Since the judgment, we have found that in general LLPs have taken the view that they are not caught but this is dependent on if their members are "workers" under the legislation and how their members are remunerated. If there are salaried members, this is straightforward - they are employees and are caught. If they are equity members, they are self-employed and remunerated by profit only and are not caught (profit only members). But what about members who are usually termed “fixed share”? Often they are treated more like workers and have a remuneration package that is more akin to qualifying earnings for auto-enrolment purposes despite being badged as profit sharing members and having self- employed status.

The DWP commenced a consultation in January that has just ended. The intention is to amend the existing regulations with effect from 6 April 2016 to make LLPs an exception for what it calls “genuine partners”. The problem is that this proposed amendment actually confuses the picture because it gives an exception in the form of discretion for LLP members who are not caught by the legislation in any event, ie what we have called profit only members. Unless this is addressed following the consultation, it resolves nothing and indeed will require LLPs which have previously had no issue to actively consider if they wish to apply auto-enrolment. Also, as it is not retrospective, those LLPs which have taken no action relating to their fixed share partners should closely review how they are treated and remunerated and whether they ought to have been or need to be auto-enrolled on the LLP's staging date.

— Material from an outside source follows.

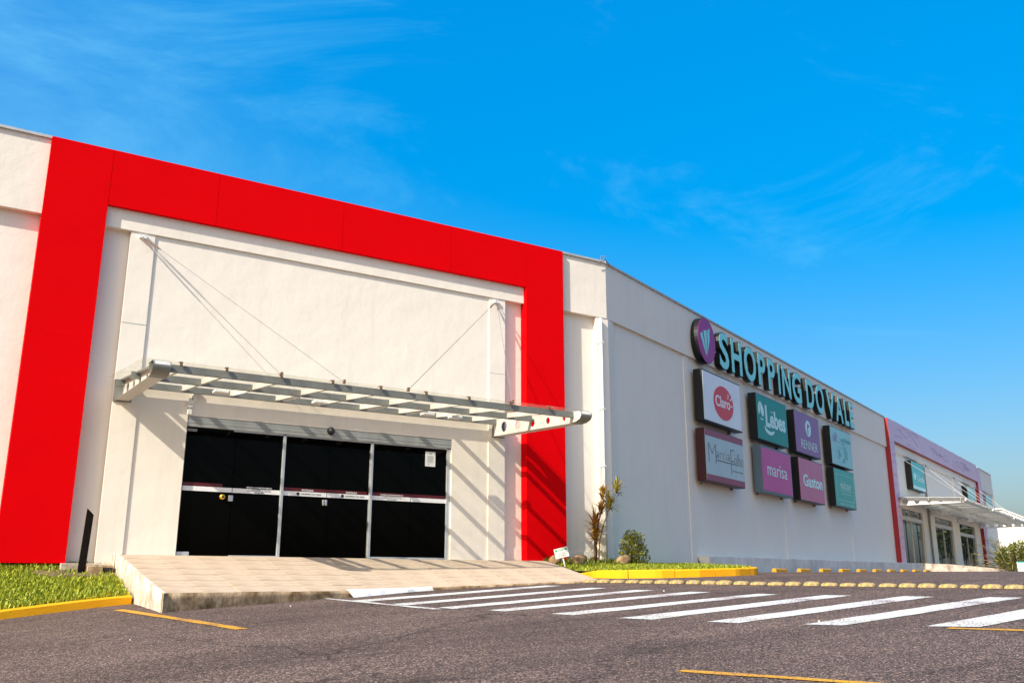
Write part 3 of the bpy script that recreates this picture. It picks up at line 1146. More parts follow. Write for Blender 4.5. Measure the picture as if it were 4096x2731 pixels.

If DWP's intention is to remove LLPs from the mandatory auto-enrolment requirements for all self-employed members, it is quite an interesting move since there is much debate going on relating to the self-employed pensions time bomb. There has been a steep fall in their pensions savings compared to those in employment. As of 2013/14, only 17% of the 4.6 million self-employed contributed to pensions compared to 52% of employees. The percentage of the actual contributions was also a lot lower. Only a decade earlier, 36% of the self-employed contributed.